Dabei nutzen sie etwa Bilder der Romantik für ihre Cover oder vertonten Heldensagen. „Das ist auch übertragbar auf alle andere Formen der popkulturellen Darstellung. Das ,finstre Mittelalter‘ findet in nahezu allen Medien Anwendung. Das dürfte vor allem darauf zurückzuführen sein, dass die Protagonistinnen und Protagonisten häufig Persönlichkeiten sind, die sich über die gesellschaftliche Enge und die Normen hinwegsetzen – was sie umso heller erstrahlen lässt.“ Im Comedybereich wiederum diene das Mittelalter als Plattform, um etwa aktuelle Fragen von Ökologie oder Gleichstellung zu thematisieren.
„Die Frage der Authentizität war aber nur ein Aspekt des Seminars“, erklärt Baur. Hierzu haben die Studierenden eine Mischung aus wissenschaftlicher Literatur und Quellen rezipiert und die daraus gewonnenen Erkenntnisse den popkulturellen Darstellungen gegenübergestellt.“ Im Mittelpunkt habe vorwiegend die Frage gestanden, welche Mittelalterbilder in den verschiedenen Medien transportiert werden, ob sie neue Vorstellungen vom Mittelalter enthalten oder bereits vorhandene reproduzieren und wie sie diese Bilder inszenieren.

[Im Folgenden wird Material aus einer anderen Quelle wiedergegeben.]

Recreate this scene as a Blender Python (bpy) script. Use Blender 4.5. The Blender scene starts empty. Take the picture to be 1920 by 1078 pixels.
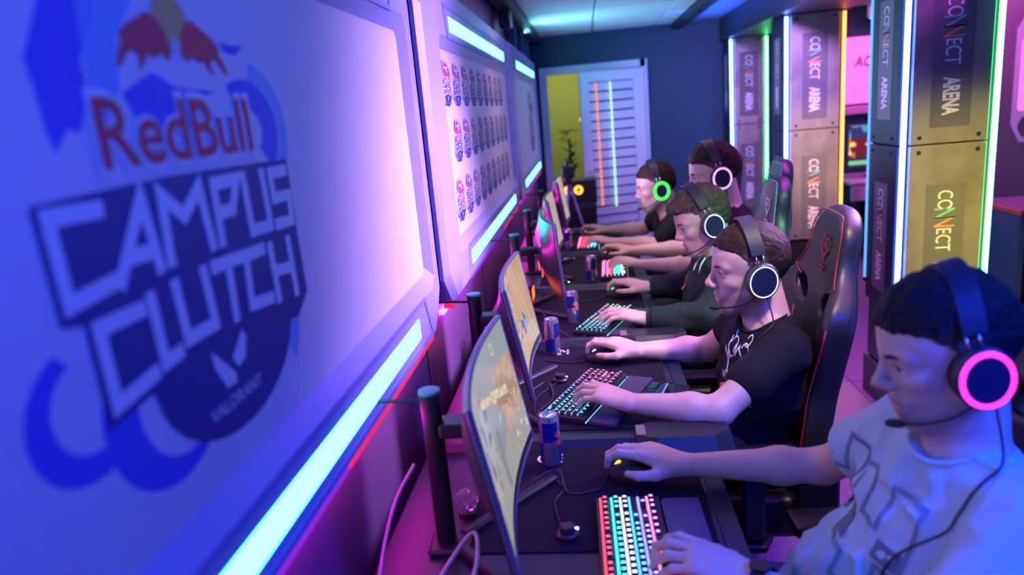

Vom Glöckner von Notre Dame bis zu Computerspielen
Die weiteren Beiträge der Studierenden reichen von Figuren wie dem Glöckner von Notre Dame als Musicalthema bis hin zum Mittelalter als Thema von Sketchen, Stilelement von Popmusik sowie die Darstellung der mittelalterlichen Gesellschaftsstruktur in Computerspielen. Am Beispiel von „Mount and Blade“ zeigt sich etwa, dass in diesem Spiel das Feudalsystem sehr vereinfacht dargestellt wird oder Religiosität als wichtiger Faktor der damaligen Gesellschaft überhaupt nicht zum Tragen kommt. Frondienste, Abgaben oder Leibeigenschaft spielen darin ebenfalls keine Rolle. Im Spielverlauf könne es ein einfacher Bauer sogar zum Ritter schaffen, obwohl das Rittertum in Realität nur dem Adel vorbehalten war. Solche Ungenauigkeiten seien aber unausweichlich, um einen flüssigen Ablauf und Spannung zu gewährleisten. Gerade die Fiktion einer so im Mittelalter nicht möglichen Biographie könne den Reiz solcher Spiele ausmachen.